At midday the strikers gathered for a rally on the cobblestones in front of Senate House, where students graduate. One lecturer there was Professor Jason Scott-Warren, a Shakespeare expert and Extinction Rebellion activist.

Speaking to Varsity, he explained that the strikes aim to get a more “credible” pension plan on the table after USS management’s “ideological”, and “completely swingeing and unjustified attack”.

Addressing the crowd, Anjum Nahar, Cambridge SU’s postgraduate president, said that “since the beginning of the industrial action in 2018, Cambridge students have stood in solidarity with striking staff [...] We’ve stood with you on the picket lines, brought you tea and coffee, and even occupied buildings to get management to pay attention.”

The rally on King's ParadeSerge Isman

The SU’s support of the strikes extends to organising breakfast runs to feed picketers, and holding an email campaign for students to “show solidarity”.

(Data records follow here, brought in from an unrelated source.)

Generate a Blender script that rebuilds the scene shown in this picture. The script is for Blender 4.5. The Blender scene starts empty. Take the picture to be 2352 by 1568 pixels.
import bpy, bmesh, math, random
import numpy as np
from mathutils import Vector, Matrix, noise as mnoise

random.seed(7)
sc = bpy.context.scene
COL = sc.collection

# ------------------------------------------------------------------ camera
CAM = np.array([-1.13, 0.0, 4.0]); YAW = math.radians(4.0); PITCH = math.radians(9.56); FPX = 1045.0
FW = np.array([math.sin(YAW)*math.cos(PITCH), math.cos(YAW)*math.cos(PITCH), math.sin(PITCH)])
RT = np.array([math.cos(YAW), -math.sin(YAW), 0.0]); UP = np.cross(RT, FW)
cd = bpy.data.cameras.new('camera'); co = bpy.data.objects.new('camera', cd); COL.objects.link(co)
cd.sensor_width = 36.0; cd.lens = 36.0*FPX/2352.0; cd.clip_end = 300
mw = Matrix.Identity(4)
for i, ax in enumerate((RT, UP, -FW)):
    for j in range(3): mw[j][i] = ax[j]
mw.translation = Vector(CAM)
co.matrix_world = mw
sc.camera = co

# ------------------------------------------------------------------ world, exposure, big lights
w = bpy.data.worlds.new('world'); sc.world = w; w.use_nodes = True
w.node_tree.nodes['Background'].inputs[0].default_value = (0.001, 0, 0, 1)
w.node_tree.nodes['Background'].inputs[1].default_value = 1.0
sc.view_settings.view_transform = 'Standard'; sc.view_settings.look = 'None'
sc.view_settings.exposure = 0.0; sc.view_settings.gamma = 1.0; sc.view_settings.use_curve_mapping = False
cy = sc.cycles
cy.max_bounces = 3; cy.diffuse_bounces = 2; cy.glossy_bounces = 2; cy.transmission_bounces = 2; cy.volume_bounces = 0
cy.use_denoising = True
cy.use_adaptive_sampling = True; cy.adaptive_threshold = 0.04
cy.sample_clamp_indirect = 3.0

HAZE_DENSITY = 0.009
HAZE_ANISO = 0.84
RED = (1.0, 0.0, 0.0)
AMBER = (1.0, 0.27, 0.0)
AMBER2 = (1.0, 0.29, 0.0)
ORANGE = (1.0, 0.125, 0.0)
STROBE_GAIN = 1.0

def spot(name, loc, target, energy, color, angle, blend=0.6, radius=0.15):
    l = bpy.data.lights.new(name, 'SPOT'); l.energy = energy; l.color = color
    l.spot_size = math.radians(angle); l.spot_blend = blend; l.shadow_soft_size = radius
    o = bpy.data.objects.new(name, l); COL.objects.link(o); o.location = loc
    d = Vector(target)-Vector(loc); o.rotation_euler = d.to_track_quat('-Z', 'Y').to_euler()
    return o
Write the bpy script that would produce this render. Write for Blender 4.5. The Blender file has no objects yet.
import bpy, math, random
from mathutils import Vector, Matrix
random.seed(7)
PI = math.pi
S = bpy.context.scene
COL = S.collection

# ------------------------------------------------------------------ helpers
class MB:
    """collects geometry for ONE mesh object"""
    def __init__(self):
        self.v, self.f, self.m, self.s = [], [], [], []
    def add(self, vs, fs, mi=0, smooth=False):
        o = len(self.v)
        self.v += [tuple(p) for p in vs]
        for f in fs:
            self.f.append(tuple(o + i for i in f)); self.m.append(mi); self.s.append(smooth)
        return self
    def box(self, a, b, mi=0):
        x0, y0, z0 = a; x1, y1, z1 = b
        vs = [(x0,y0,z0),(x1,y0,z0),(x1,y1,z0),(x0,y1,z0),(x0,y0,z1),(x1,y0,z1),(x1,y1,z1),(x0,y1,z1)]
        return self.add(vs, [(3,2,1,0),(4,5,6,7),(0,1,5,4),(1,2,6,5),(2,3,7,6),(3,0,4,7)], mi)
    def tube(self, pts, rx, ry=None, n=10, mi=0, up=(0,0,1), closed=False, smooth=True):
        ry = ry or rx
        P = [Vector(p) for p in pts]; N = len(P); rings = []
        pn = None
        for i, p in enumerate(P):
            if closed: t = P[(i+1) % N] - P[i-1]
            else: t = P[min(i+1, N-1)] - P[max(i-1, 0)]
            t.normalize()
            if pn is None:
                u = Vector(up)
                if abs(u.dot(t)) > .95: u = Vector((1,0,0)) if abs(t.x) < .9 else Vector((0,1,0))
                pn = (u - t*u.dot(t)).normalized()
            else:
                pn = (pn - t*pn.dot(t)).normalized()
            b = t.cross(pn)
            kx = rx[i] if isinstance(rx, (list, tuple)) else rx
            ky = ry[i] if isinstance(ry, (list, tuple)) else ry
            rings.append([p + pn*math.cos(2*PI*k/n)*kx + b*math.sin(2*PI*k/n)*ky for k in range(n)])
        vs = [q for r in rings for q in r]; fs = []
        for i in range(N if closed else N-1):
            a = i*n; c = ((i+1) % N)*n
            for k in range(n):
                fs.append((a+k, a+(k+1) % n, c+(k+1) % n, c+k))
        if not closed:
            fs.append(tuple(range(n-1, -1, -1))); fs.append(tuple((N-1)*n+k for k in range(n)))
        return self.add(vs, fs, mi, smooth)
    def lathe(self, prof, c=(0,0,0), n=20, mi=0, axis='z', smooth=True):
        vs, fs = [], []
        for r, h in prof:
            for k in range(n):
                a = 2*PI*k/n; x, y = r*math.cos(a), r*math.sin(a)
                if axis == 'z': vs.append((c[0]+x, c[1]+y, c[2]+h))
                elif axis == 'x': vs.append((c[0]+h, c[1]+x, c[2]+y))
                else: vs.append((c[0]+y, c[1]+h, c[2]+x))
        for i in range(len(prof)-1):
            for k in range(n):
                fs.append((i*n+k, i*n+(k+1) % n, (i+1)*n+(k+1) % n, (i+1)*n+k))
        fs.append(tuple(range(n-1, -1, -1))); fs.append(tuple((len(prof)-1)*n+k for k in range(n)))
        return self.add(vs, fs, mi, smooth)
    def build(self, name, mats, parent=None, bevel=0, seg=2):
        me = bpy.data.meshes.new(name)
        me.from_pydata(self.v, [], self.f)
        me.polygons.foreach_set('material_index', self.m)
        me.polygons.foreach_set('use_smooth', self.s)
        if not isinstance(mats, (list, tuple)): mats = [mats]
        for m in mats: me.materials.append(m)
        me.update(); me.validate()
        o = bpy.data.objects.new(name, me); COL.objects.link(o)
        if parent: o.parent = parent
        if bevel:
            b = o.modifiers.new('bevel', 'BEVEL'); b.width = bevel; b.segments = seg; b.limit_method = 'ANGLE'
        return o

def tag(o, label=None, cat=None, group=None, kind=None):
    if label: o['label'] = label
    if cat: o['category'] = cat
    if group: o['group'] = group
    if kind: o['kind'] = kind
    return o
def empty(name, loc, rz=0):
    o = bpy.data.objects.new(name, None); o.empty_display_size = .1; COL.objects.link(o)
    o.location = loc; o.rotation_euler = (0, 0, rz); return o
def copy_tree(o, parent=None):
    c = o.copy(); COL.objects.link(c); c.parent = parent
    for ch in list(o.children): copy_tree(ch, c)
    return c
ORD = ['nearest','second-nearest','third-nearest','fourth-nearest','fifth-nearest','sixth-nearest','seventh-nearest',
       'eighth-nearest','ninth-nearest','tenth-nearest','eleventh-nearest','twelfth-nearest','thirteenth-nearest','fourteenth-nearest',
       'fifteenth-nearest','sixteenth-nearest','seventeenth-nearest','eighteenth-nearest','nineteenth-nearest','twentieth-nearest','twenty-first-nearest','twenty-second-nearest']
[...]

Some take issue with this position. In an opinion piece from last term, undergraduates Freddie Poser and Joshan Parmar wrote that “the students’ union must look out for students, not faculty or abstract notions of solidarity”.

The SU says that it will ease disruption to students by lobbying the university for exam mitigations, and “working with student groups and UCU [...] to support all students’ education throughout strike action”.

In a statement to Varsity, SU Welfare Officer Ben Dalitz said: “Staff do not take the decision to strike lightly, and do so because other avenues have failed and because of the precarity that many staff face, especially early career academics and those from marginalised groups”.

“I’ve had a great time on the picket lines – it’s a great opportunity to chat to lecturers and supervisors and hear about why they’re striking. Lots of students are taking part in Cambridge SU’s breakfast runs, and the support from passers-by has been really encouraging!”

This article was updated at 9.25 on 15/2 to include comment from Ben Dalitz.